▸ TASK TO COMPLETE
Restate word for word the lines of the data below, from the first through the one that has "lb, 'bush', lb.replace('bush', 'bushes'))".

[BEGIN RECORDED INFORMATION]

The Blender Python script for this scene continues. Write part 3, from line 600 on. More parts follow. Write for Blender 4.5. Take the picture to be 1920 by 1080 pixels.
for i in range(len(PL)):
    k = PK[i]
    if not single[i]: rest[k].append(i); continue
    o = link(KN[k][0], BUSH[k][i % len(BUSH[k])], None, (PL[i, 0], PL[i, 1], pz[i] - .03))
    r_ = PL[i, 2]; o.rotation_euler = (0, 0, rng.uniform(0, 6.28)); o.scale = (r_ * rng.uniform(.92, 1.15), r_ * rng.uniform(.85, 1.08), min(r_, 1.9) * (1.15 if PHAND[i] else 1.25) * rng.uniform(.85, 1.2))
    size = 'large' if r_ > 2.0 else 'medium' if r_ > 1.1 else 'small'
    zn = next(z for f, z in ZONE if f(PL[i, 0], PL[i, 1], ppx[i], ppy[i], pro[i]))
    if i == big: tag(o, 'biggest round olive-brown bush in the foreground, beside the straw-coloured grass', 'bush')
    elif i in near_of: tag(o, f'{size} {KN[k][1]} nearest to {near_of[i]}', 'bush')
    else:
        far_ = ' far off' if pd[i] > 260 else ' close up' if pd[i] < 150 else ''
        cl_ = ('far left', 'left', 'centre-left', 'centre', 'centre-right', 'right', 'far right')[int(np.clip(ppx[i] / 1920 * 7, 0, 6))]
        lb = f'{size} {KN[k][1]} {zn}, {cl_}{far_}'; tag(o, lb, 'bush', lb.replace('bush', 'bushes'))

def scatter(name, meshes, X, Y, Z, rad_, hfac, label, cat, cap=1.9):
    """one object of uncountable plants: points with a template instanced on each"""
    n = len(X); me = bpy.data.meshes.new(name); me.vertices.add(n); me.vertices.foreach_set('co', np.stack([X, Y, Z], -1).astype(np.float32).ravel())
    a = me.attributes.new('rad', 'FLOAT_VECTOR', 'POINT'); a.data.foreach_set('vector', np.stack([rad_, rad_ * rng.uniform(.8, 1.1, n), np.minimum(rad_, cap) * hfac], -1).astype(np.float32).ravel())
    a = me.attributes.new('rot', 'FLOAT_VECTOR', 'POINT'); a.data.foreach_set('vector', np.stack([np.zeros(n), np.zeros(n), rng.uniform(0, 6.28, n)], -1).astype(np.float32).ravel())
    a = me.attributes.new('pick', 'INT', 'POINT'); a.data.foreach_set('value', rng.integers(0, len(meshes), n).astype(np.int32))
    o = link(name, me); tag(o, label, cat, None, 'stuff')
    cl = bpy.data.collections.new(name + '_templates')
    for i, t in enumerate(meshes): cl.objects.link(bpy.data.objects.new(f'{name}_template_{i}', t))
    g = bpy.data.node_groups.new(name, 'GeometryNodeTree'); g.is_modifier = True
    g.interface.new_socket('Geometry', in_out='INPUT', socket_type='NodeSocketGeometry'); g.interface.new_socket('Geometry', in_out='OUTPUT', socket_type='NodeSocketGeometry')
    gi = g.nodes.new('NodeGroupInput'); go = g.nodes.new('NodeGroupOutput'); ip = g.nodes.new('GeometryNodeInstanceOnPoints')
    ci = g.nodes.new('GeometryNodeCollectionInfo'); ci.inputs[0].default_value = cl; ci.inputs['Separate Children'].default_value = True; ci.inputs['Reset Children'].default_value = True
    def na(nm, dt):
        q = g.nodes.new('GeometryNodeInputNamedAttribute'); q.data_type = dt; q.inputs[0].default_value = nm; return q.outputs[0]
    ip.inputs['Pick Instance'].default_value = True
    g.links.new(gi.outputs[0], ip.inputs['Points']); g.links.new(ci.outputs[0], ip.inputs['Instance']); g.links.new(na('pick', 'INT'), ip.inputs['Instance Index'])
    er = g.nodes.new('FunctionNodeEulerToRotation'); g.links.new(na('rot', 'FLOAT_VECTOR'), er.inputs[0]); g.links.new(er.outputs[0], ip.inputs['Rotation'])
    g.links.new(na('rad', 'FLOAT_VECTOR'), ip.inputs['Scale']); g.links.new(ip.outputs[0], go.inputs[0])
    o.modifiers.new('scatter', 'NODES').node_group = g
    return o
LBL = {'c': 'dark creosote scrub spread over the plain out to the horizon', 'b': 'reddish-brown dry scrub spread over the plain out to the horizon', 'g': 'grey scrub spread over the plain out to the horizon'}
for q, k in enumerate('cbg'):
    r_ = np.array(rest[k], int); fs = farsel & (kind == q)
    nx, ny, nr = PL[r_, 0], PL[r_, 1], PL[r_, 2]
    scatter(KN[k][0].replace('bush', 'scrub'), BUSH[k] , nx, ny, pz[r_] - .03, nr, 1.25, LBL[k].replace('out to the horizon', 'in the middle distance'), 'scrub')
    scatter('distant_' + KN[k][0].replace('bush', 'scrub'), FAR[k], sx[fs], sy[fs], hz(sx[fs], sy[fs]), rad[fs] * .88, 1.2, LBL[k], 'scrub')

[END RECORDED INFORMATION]

▸ THE RESULT
The Blender Python script for this scene continues. Write part 3, from line 600 on. More parts follow. Write for Blender 4.5. Take the picture to be 1920 by 1080 pixels.
for i in range(len(PL)):
    k = PK[i]
    if not single[i]: rest[k].append(i); continue
    o = link(KN[k][0], BUSH[k][i % len(BUSH[k])], None, (PL[i, 0], PL[i, 1], pz[i] - .03))
    r_ = PL[i, 2]; o.rotation_euler = (0, 0, rng.uniform(0, 6.28)); o.scale = (r_ * rng.uniform(.92, 1.15), r_ * rng.uniform(.85, 1.08), min(r_, 1.9) * (1.15 if PHAND[i] else 1.25) * rng.uniform(.85, 1.2))
    size = 'large' if r_ > 2.0 else 'medium' if r_ > 1.1 else 'small'
    zn = next(z for f, z in ZONE if f(PL[i, 0], PL[i, 1], ppx[i], ppy[i], pro[i]))
    if i == big: tag(o, 'biggest round olive-brown bush in the foreground, beside the straw-coloured grass', 'bush')
    elif i in near_of: tag(o, f'{size} {KN[k][1]} nearest to {near_of[i]}', 'bush')
    else:
        far_ = ' far off' if pd[i] > 260 else ' close up' if pd[i] < 150 else ''
        cl_ = ('far left', 'left', 'centre-left', 'centre', 'centre-right', 'right', 'far right')[int(np.clip(ppx[i] / 1920 * 7, 0, 6))]
        lb = f'{size} {KN[k][1]} {zn}, {cl_}{far_}'; tag(o, lb, 'bush', lb.replace('bush', 'bushes'))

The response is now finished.